Fulana es mexicana e intenta subirse a un taxi en París. Lo ha hecho con frecuencia: es investigadora y estudió su doctorado en La Sorbona, va a la capital francesa año con año. Pero el taxista, después de mirarla, le indica que no dará el servicio. Es la primera vez que le ocurre, aunque pasar migración en los aeropuertos estadounidenses también ha sido engorroso. Sobre todo antes de la tecnología de fotografía y huellas digitales. Resulta que Fulana tiene tipo árabe. México es también una melting pot donde las fisonomías delatan la historia no sólo del país sino del mundo. Mexicana de varias generaciones, lo árabe seguramente le viene de los ocho siglos que los moros estuvieron en España (no fue un paréntesis vacacional). ¿Quién no tiene tipo moro en el sur de España?

La irracionalidad de un acto terrorista, el desborde de los límites, donde la muerte de civiles y la inmolación de los que lo perpetran están sustentadas en “la verdad” sobre el bien y el mal, es una afrenta de difícil respuesta. El Estado Islámico sostiene que divertirse es un acto perverso, pero la muerte a mansalva no. En esa premisa de lo irracional y fanático, cualquier ciudadano del mundo teme. ¿Dónde ocurrirá el siguiente tiroteo si en San Bernardino, California, tomó desprevenidos a quienes asistían al festejo del centro de atención a discapacitados? La verdad es que uno siempre está desprevenido ante estos arteros abusos. Ese temor es un salvoconducto a la xenofobia. La manera más elemental de que el ciudadano de a pie se proteja del atacante anónimo es hacer una asociación de párvulos: Estado Islámico, terroristas, tipo árabe. La fisonomía como credencial culpabilizante. (A pesar de que muchachas y muchachos europeos de todo tipo de fisonomías, se han vuelto parte del EI que capitaliza, para asombro de todos, la rebeldía juvenil dándole causa y propósito, no importa cuán descabellado sea éste). Esta xenofobia red neck es pan de todos los días en estados como Arizona, donde el que tiene “tipo mexicano” puede ser detenido en las calles para solicitarle los papeles que lo acrediten como legal, actitud que Trump ha magnificado desdeñando a esa parte de la población esencial para la economía y cultura estadounidenses. Que el ciudadano de a pie haga ecuaciones simples entre el aspecto de la persona y el terror puede entenderse (que no justificarse). Es casi infantil. Es el drama de Frankenstein, cuyo aspecto atemorizaba a las personas que asociaban lo monstruoso con la maldad. Que las voces públicas aviven esa flama discriminatoria es una irresponsabilidad cuando el mundo se ha vuelto un territorio minado.

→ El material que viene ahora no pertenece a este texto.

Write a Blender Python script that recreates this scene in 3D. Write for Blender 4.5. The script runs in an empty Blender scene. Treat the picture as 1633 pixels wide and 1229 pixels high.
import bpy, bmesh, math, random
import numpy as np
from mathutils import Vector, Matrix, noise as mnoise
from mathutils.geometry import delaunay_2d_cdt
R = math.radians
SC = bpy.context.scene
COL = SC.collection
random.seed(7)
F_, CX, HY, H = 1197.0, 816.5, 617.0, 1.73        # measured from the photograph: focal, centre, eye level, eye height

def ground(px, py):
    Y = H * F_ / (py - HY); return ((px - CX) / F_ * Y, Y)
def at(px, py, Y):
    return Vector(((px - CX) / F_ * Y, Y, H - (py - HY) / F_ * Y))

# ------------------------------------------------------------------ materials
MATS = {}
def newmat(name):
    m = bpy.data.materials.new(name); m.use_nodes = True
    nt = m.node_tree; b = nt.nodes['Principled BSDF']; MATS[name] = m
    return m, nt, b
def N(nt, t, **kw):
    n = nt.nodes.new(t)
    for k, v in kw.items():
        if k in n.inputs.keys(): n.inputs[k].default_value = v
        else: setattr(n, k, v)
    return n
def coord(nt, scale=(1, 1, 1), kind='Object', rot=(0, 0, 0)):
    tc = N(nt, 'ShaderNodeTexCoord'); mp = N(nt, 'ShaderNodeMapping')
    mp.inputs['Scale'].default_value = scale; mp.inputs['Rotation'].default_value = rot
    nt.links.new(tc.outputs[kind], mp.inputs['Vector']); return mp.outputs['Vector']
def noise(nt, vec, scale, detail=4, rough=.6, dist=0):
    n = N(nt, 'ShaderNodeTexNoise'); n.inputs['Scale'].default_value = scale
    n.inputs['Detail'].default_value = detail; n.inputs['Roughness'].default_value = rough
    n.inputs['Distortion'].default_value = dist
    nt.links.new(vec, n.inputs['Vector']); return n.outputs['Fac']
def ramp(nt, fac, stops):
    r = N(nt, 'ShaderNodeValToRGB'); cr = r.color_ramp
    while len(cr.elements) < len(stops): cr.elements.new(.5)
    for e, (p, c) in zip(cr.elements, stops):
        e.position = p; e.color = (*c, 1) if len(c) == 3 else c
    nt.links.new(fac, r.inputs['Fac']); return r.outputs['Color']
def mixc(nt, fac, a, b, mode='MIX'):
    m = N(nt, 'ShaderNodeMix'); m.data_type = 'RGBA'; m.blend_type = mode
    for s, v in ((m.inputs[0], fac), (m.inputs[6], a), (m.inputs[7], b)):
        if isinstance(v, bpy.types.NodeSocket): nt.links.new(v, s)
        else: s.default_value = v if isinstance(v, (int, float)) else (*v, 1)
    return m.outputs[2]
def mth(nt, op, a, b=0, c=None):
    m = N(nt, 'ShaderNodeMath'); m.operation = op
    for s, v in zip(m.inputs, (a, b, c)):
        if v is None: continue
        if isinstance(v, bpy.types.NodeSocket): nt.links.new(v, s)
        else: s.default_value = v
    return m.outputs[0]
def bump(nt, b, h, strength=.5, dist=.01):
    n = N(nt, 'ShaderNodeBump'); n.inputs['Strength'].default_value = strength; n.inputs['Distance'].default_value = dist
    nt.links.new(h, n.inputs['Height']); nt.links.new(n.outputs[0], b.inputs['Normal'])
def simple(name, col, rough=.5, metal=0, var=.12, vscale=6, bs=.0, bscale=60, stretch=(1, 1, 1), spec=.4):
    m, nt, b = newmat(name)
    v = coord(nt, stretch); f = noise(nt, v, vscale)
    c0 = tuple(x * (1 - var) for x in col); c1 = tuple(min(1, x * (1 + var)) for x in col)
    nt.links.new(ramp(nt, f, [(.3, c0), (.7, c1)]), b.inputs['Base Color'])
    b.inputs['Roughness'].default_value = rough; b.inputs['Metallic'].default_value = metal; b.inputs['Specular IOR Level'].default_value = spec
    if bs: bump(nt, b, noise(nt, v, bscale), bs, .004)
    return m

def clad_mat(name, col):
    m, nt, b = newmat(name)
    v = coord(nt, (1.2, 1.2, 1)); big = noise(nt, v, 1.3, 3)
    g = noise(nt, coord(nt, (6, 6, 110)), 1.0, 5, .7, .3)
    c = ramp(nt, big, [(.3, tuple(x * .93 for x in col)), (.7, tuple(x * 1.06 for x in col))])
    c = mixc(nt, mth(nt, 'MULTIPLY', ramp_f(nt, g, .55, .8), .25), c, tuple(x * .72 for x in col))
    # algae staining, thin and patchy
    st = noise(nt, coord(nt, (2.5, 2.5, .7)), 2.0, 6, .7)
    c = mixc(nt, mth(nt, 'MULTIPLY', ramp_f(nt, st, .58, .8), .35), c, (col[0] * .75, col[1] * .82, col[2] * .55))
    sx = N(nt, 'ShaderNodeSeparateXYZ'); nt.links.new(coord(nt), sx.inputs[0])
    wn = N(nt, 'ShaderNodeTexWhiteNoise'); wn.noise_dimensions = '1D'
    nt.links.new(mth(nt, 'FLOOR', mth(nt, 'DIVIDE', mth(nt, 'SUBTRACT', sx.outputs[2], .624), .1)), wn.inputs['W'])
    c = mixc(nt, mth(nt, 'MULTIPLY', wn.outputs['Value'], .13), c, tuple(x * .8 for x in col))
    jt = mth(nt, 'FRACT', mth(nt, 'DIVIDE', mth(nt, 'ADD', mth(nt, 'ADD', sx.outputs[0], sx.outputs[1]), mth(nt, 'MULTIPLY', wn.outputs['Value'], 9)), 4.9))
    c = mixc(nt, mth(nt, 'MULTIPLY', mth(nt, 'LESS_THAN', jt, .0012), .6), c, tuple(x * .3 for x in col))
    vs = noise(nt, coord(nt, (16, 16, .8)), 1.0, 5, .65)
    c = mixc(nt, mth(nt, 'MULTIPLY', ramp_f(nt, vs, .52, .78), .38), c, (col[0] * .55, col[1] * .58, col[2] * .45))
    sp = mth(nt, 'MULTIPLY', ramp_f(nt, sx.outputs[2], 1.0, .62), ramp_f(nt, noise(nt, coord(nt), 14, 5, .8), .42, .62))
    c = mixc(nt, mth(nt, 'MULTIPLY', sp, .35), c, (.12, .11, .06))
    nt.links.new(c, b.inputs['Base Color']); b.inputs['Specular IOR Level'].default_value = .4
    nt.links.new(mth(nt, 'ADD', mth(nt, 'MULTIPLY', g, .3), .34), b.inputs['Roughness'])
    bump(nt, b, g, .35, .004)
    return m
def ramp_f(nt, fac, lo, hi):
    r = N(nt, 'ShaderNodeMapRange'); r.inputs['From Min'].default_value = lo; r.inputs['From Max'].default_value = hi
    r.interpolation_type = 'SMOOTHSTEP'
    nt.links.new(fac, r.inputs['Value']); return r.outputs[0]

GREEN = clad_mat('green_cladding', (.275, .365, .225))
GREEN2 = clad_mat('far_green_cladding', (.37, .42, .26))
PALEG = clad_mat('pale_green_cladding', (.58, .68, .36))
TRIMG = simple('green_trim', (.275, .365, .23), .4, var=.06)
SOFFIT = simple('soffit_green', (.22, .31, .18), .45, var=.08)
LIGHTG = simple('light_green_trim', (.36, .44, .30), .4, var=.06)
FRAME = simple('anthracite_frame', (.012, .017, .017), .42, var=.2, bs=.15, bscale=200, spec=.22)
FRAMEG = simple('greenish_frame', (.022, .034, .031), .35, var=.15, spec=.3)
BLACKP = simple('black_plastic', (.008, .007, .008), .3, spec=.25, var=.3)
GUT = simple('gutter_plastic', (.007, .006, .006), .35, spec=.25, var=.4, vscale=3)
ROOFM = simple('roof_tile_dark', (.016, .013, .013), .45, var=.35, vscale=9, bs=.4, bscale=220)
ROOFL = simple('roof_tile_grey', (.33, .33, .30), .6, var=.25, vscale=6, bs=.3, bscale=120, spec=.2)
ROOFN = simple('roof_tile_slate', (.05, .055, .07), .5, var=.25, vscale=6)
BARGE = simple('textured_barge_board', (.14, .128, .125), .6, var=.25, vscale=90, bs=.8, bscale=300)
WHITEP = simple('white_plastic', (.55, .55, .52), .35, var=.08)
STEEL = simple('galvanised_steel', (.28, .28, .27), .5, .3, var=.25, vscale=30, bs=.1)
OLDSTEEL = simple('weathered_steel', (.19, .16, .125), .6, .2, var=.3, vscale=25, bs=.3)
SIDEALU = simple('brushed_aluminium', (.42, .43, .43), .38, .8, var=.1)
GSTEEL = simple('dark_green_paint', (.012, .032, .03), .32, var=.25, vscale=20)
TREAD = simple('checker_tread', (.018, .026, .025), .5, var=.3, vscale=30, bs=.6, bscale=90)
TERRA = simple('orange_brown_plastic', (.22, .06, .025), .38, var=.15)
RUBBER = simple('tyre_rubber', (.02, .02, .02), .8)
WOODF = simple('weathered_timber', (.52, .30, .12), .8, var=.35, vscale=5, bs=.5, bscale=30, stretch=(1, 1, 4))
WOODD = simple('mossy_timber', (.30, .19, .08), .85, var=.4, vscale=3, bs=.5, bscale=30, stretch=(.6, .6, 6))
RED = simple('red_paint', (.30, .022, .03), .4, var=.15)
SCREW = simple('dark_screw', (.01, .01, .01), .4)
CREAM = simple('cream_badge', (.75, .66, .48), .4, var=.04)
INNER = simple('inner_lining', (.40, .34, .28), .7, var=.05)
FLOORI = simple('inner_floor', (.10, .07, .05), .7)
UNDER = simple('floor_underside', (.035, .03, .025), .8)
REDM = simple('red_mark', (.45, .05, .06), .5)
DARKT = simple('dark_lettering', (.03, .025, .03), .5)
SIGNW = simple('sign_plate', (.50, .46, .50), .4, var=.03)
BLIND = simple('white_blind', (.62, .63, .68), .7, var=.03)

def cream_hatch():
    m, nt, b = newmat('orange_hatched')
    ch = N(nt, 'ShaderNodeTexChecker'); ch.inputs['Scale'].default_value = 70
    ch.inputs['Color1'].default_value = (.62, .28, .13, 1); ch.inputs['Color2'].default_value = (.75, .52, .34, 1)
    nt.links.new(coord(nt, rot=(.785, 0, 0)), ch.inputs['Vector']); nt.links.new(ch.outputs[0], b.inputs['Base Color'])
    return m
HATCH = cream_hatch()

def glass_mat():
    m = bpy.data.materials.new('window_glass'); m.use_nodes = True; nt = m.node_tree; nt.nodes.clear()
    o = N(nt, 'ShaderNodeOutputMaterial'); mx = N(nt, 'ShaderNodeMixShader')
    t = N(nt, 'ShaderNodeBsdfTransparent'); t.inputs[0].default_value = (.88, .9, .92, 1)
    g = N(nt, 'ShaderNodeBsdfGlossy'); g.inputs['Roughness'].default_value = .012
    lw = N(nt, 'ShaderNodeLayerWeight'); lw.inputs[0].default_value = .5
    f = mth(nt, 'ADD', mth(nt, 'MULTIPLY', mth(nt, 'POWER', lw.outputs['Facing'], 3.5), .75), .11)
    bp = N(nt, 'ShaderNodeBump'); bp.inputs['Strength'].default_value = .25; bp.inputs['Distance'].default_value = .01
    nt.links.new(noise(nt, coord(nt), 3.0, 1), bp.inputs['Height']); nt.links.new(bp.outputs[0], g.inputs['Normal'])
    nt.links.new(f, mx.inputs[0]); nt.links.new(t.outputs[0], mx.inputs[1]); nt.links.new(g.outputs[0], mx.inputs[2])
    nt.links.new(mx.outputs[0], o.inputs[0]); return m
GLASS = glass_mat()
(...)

El dilema empeora cuando los refugiados sirios que huyen de la guerra se desparraman por el mundo buscando salvar el pellejo, lo elemental: la vida de las familias. Europa, Estados Unidos y hasta México abren las puertas. Ante las futuras elecciones presidenciales, Trump afila las garras del estulticio y dice no a los inmigrantes (en un país hecho prácticamente de inmigrantes, el propio Steve Jobs es hijo adoptivo de inmigrantes sirios como lo ha mostrado el grafitero Banksy). Buen momento para darle al soplete y encender las brasas. ¿Quién quiere al enemigo en casa? La propia Merkel ha tenido que decir que habrá un límite, haciendo cierta concesión al ala conservadora, que no podrán recibir a todos los sirios que desean asilarse.

La insensatez suele tener respuestas insensatas que algunos pueden manipular a su conveniencia. El chofer del taxi no es un analista político, tampoco entiende —como casi todos nosotros, simples mortales— el pensamiento del Estado Islámico, la estrechez de miras y la posesión de una verdad que justifica la muerte de los otros. Por eso el aspecto del otro es el sensor primario para los juicios equivocados. Por eso la responsabilidad de los dirigentes y quienes comunican de no atribuir al fenotipo una conducta. La xenofobia es tan peligrosa como el terrorismo. En nombre de ella se han cometido las atrocidades más vergonzantes de la humanidad.